Pedro Almeida, da Associação GLBT (gays, lésbicas, bissexuais e transgêneros), observa que o grupo "abraça todas as religiões". "Elas é que não nos abraçam." Ele considera que adaptar textos bíblicos para que enquadrem casamentos homossexuais pode soar como algo falso ou forçado.

O antropólogo Luiz Mott, 58, professor da Universidade Federal da Bahia, diz que pesquisas sobre o ritual do matrimônio revelam que as liturgias entre casais do mesmo sexo antecederam casamentos heterossexuais. "A descoberta foi feita por John Boswell, da Universidade da Califórnia", diz Mott, que é fundador do Grupo Gay da Bahia (GGB).

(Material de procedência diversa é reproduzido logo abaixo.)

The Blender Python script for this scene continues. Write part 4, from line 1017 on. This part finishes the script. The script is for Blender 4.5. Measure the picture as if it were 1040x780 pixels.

Ele próprio é casado com Marcelo Cerqueira, 36, em cerimônia realizada por um pastor da Igreja Pacifista Cristã, "numa liturgia cristã ainda em 1985". Mas Mott rejeita qualquer idéia de cópia do modelo nuclear de família. "Viver com alguém e desejar se casar com ele, como igrejas de várias religiões já fazem, não significa macaquear o modelo heterossexual."

A psicóloga lésbica Danielle Leite Costa Cunha Melo, 27, do Rio de Janeiro, está se especializando em atender famílias heterossexuais que têm filhos homossexuais. "Há um preconceito grande mesmo entre os especialistas", diz. "Entre as famílias, o assunto é tratado com muito sofrimento e, às vezes, até violência."

À procura do parceiro

Danielle Melo aparece no cartaz da campanha pela diversidade que a Associação da Parada e a prefeitura estão lançando, especialmente para professores. "Quando a família não lida bem com o tema, ele vai aparecer na escola. E muitos professores não sabem como tratá-lo." Segundo ela, os alunos precisam conhecer a vida como ela é, e as mulheres lésbicas precisam ter a coragem de mostrar seus rostos.

Nem todos os homossexuais e lésbicas estão procurando formar famílias. Muitos dizem que, quando chega a noite da sexta, não resistem em "sair à caça". Mas há quem queira e não está conseguindo. O designer Gustavo Schoner, 29, diz que todo mundo está à procura de um parceiro, mas nem sempre o encontra. "Quando encontrá-lo, vou respeitá-lo muito e tratá-lo bem", diz.